Monday, November 7, 2011

A Chorus for God

Yesterday in church, a group of children, from under 5 years old in a specially adapted wheelchair, up to older teenagers that seemed to have Down's Syndrome, or some sort of physical disability, filed onto stage. They all began singing while the wonderful orchestra accompanied them. From the first note, they were discordant, so far off-key that I winced, and some voices shrilled loudly above the others. Some performers stood mutely, waving their hands about.
Oh dear, I thought.
And then, inexplicably as they sang (badly) about Jesus, and the love of God extended to all, my eyes began to bubble with tears. One young man was waving his arms like a conductor in beat with the clashing harmonies. Another was stretching his hands upward. One looked ready to run off stage, but an adult with her held her arms around her and smiled at her encouragingly. She gazed into the child's eyes as they sang together.

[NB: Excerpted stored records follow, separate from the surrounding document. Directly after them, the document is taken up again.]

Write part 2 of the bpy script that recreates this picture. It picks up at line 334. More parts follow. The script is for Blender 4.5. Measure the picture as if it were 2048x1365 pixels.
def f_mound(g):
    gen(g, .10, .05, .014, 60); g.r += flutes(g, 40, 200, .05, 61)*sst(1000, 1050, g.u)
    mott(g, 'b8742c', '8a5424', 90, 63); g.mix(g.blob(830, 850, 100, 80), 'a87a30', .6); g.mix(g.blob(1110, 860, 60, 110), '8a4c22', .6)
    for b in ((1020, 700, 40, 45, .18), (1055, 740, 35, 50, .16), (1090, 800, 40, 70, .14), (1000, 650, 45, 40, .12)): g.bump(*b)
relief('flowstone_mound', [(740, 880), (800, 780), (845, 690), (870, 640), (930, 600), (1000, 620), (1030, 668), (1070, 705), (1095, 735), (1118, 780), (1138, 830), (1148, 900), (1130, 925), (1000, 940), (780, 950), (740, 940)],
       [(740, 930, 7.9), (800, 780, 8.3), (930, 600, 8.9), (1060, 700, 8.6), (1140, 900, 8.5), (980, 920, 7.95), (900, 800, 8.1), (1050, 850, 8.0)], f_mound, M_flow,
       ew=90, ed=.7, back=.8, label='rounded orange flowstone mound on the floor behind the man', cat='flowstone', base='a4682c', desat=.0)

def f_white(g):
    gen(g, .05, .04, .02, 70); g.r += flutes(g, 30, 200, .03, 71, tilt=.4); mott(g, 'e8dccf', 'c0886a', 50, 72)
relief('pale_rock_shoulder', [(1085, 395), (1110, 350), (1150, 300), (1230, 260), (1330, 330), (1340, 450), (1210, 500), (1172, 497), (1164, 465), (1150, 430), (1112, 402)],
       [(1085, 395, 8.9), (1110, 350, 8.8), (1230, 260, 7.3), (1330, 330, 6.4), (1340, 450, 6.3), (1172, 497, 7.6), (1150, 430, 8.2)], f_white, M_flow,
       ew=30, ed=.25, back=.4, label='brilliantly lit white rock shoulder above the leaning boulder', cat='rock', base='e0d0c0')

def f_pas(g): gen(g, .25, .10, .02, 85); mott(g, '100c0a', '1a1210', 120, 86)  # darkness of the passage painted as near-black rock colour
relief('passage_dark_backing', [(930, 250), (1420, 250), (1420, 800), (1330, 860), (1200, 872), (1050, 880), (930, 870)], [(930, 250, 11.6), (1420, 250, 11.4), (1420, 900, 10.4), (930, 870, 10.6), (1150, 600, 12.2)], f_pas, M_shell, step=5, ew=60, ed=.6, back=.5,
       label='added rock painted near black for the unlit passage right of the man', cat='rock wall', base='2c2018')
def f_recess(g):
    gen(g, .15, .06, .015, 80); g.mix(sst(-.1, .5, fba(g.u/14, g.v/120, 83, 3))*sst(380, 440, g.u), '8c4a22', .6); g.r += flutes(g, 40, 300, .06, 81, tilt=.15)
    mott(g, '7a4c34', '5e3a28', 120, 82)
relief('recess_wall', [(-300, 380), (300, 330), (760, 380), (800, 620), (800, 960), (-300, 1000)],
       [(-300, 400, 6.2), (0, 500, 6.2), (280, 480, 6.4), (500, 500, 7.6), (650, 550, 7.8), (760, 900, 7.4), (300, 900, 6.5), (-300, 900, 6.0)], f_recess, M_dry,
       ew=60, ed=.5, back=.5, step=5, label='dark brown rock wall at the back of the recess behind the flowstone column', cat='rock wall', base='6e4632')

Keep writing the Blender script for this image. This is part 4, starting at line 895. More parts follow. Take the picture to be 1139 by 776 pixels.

The song swelled through the church, and my awareness of how really awful it sounded began to subside. Instead, I heard the voice of struggle, of trying to fit in to a world that one feels alienated from. However, the song was not one of pain, but of victory. I could not even tell you what they sang...that didn't matter. It was why they sang and who they were singing for that was important. I was very upset that I had not packed a box of tissues in my purse that morning, but glad that I don't wear mascara. The singers filed off stage to thunderous applause and the longest standing ovation I have seen in that church. Throughout the sermon, I had to keep dabbing at my eyes which were persistently dribbling tears.

The sermon was about serving God. One of the pastor's main points was that serving God was not based on ability, but on availability. He behooved us to keep a hedge of unscheduled time in our lives that we would be able to serve when called. But he noted that more often than not, the call to serve comes at most inconvenient times. And more often than not, the call to serve comes in areas we do not feel gifted in. The apostles were largely uneducated, unskilled men. Yet when called, they left everything to follow Jesus. Those who are called are not only the wealthy, the beautiful, the exalted, or the talented. Often they are a motley crew of discordant singers who have formed the most poignant chorus for God.

Luke 14: 13-14
13 But when you give a banquet, invite the poor, the crippled, the lame, the blind, 14 and you will be blessed. Although they cannot repay you, you will be repaid at the resurrection of the righteous.”

Luke 5: 10-11
Then Jesus said to Simon, “Don’t be afraid; from now on you will fish for people.” 11 So they pulled their boats up on shore, left everything and followed him.

1 comment:

  1. Amen, Vickie! Such a wonderful truth ... God uses our weaknesses for us to discover his strength. And I love that your church celebrated the passion and service these little people wanted to share! Makes my eyes fill, too.